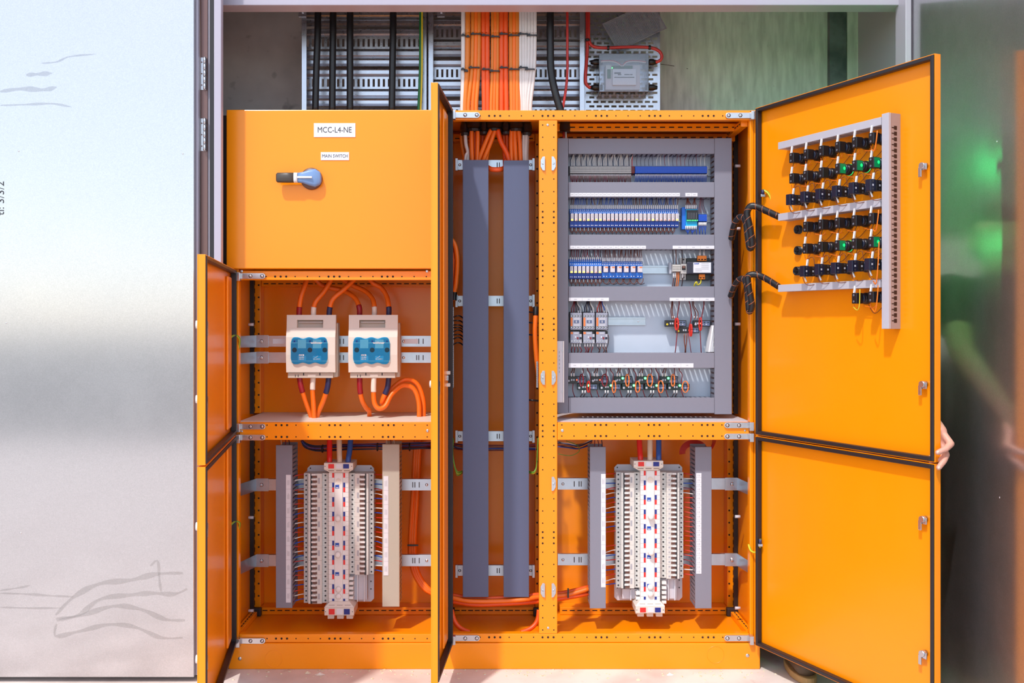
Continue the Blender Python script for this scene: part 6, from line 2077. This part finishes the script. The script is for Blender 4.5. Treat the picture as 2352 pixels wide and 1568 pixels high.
# ================================================================== above the enclosures: trays, cables, plate, clear box
YT = 0.30
def tray(pxa, pxb, label, slot_rows, y=YT):
    a, b = W(pxa, 0, y), W(pxb, 0, y)
    t = thing('cable_tray', label, 'cable tray', ((a.x + b.x) / 2, y, ZT + .002))
    z0, z1 = ZT + .004, 2.78
    fl = .022
    for x0_, nm in ((a.x, 'side_flange'), (b.x - .02, 'side_flange')):
        MB().box(x0_, x0_ + .02, y - .055, y - .052, z0, z1).build(nm, 'galvanised_tray', t, bevel=.001)
    MB().box(a.x, a.x + .002, y - .052, y + .02, z0, z1).build('side_wall', 'galvanised_tray', t)
    MB().box(b.x - .002, b.x, y - .052, y + .02, z0, z1).build('side_wall', 'galvanised_tray', t)
    per = 92 * (CD + y) / FPX
    xa, xb = a.x + .0025, b.x - .0025
    k = 0
    zc = W(0, slot_rows[0], y).z
    zc0 = zc - per * math.ceil((zc - z0) / per) - per * .2
    z = zc0
    def band(za, zb_, yy, bulge):
        za, zb_ = max(za, z0), min(zb_, z1)
        if zb_ - za < .004:
            return
        m_ = (za + zb_) / 2
        e = (zb_ - za) * .28
        MB().prismx([(yy + .012, za), (yy, za + e), (yy, zb_ - e), (yy + .012, zb_), (yy + .014, zb_), (yy + .014, za)], xa, xb).build('tray_rib', 'galvanised_tray', t)
    while z < z1:
        s = per / 92
        # slotted strip
        lo, hi = z + 12 * s, z + 30 * s
        if lo > z0 and hi < z1:
            mb = MB()
            mb.box(xa, xb, y + .006, y + .008, lo - 5 * s, lo)
            mb.box(xa, xb, y + .006, y + .008, hi, hi + 5 * s)
            mb.build('strip_edge', 'galvanised_tray', t)
            n = int((xb - xa) / (11.3 * s))
            web = MB()
            for i in range(n + 1):
                x = xa + (xb - xa) * i / n
                web.box(max(xa, x - 3.2 * s), min(xb, x + 3.2 * s), y + .006, y + .008, lo, hi)
            web.build('slot_web', 'galvanised_tray', t, kind='stuff')
        band(z - 14 * s, z + 6 * s, y, 1)
        band(z + 36 * s, z + 54 * s, y, 1)
        band(z + 60 * s, z + 76 * s, y, 1)
        z += per
    q = W(pxa + 9, 26, y - .056)
    return t
tray(699, 982, 'ribbed galvanised cable tray with four black cables', (192,))
tray(986, 1340, 'ribbed galvanised cable tray carrying the orange cable bundles', (170,), YT + .012)
for u, lab in ((694, 'left of the first cable tray'), (1012, 'between the two cable trays')):
    a, b = W(u - 8, 16, .24), W(u + 10, 40, .24)
    t = thing('tray_bracket', 'small galvanised bracket %s under the frame head' % lab, 'bracket', ((a.x + b.x) / 2, .24, b.z))
    MB().box(a.x, b.x, .236, .239, b.z, a.z).build('plate', 'galvanised_tray', t, bevel=.001)
    q = W(u + 2, 27, .236)
    MB().lathe([(.008, 0), (.007, -.006), (.003, -.007)], 'y', q, 6).build('bolt', 'steel', t)
def vcab(pts, r, m_, lab, grp=None, y=.2):
    return cable([(u, v, y if len(p) < 3 else p[2]) for p in pts for u, v in (p[:2],)], r, m_, lab, grp, n=10)
for i, (u0, u1) in enumerate(((730, 724), (765, 763), (804, 804), (903, 900))):
    vcab([(u0, -60), (u0, 60), ((u0 + u1) / 2, 150), (u1, 262)], .0135, 'cable_black', 'thick black riser cable, %s on the left tray' % ('first from left', 'second from left', 'third from left', 'last at the right')[i], None, .215)
vcab([(967, -60), (967, 80), (966, 170), (962, 262)], .0075, 'cable_green', 'green earth riser cable at the right edge of the left tray', None, .215)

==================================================

REQUIREMENTS » Copy the data exactly. Any picture it contains is to be omitted.

OUTPUT OF THE EXERCISE »
Continue the Blender Python script for this scene: part 6, from line 2077. This part finishes the script. The script is for Blender 4.5. Treat the picture as 2352 pixels wide and 1568 pixels high.
# ================================================================== above the enclosures: trays, cables, plate, clear box
YT = 0.30
def tray(pxa, pxb, label, slot_rows, y=YT):
    a, b = W(pxa, 0, y), W(pxb, 0, y)
    t = thing('cable_tray', label, 'cable tray', ((a.x + b.x) / 2, y, ZT + .002))
    z0, z1 = ZT + .004, 2.78
    fl = .022
    for x0_, nm in ((a.x, 'side_flange'), (b.x - .02, 'side_flange')):
        MB().box(x0_, x0_ + .02, y - .055, y - .052, z0, z1).build(nm, 'galvanised_tray', t, bevel=.001)
    MB().box(a.x, a.x + .002, y - .052, y + .02, z0, z1).build('side_wall', 'galvanised_tray', t)
    MB().box(b.x - .002, b.x, y - .052, y + .02, z0, z1).build('side_wall', 'galvanised_tray', t)
    per = 92 * (CD + y) / FPX
    xa, xb = a.x + .0025, b.x - .0025
    k = 0
    zc = W(0, slot_rows[0], y).z
    zc0 = zc - per * math.ceil((zc - z0) / per) - per * .2
    z = zc0
    def band(za, zb_, yy, bulge):
        za, zb_ = max(za, z0), min(zb_, z1)
        if zb_ - za < .004:
            return
        m_ = (za + zb_) / 2
        e = (zb_ - za) * .28
        MB().prismx([(yy + .012, za), (yy, za + e), (yy, zb_ - e), (yy + .012, zb_), (yy + .014, zb_), (yy + .014, za)], xa, xb).build('tray_rib', 'galvanised_tray', t)
    while z < z1:
        s = per / 92
        # slotted strip
        lo, hi = z + 12 * s, z + 30 * s
        if lo > z0 and hi < z1:
            mb = MB()
            mb.box(xa, xb, y + .006, y + .008, lo - 5 * s, lo)
            mb.box(xa, xb, y + .006, y + .008, hi, hi + 5 * s)
            mb.build('strip_edge', 'galvanised_tray', t)
            n = int((xb - xa) / (11.3 * s))
            web = MB()
            for i in range(n + 1):
                x = xa + (xb - xa) * i / n
                web.box(max(xa, x - 3.2 * s), min(xb, x + 3.2 * s), y + .006, y + .008, lo, hi)
            web.build('slot_web', 'galvanised_tray', t, kind='stuff')
        band(z - 14 * s, z + 6 * s, y, 1)
        band(z + 36 * s, z + 54 * s, y, 1)
        band(z + 60 * s, z + 76 * s, y, 1)
        z += per
    q = W(pxa + 9, 26, y - .056)
    return t
tray(699, 982, 'ribbed galvanised cable tray with four black cables', (192,))
tray(986, 1340, 'ribbed galvanised cable tray carrying the orange cable bundles', (170,), YT + .012)
for u, lab in ((694, 'left of the first cable tray'), (1012, 'between the two cable trays')):
    a, b = W(u - 8, 16, .24), W(u + 10, 40, .24)
    t = thing('tray_bracket', 'small galvanised bracket %s under the frame head' % lab, 'bracket', ((a.x + b.x) / 2, .24, b.z))
    MB().box(a.x, b.x, .236, .239, b.z, a.z).build('plate', 'galvanised_tray', t, bevel=.001)
    q = W(u + 2, 27, .236)
    MB().lathe([(.008, 0), (.007, -.006), (.003, -.007)], 'y', q, 6).build('bolt', 'steel', t)
def vcab(pts, r, m_, lab, grp=None, y=.2):
    return cable([(u, v, y if len(p) < 3 else p[2]) for p in pts for u, v in (p[:2],)], r, m_, lab, grp, n=10)
for i, (u0, u1) in enumerate(((730, 724), (765, 763), (804, 804), (903, 900))):
    vcab([(u0, -60), (u0, 60), ((u0 + u1) / 2, 150), (u1, 262)], .0135, 'cable_black', 'thick black riser cable, %s on the left tray' % ('first from left', 'second from left', 'third from left', 'last at the right')[i], None, .215)
vcab([(967, -60), (967, 80), (966, 170), (962, 262)], .0075, 'cable_green', 'green earth riser cable at the right edge of the left tray', None, .215)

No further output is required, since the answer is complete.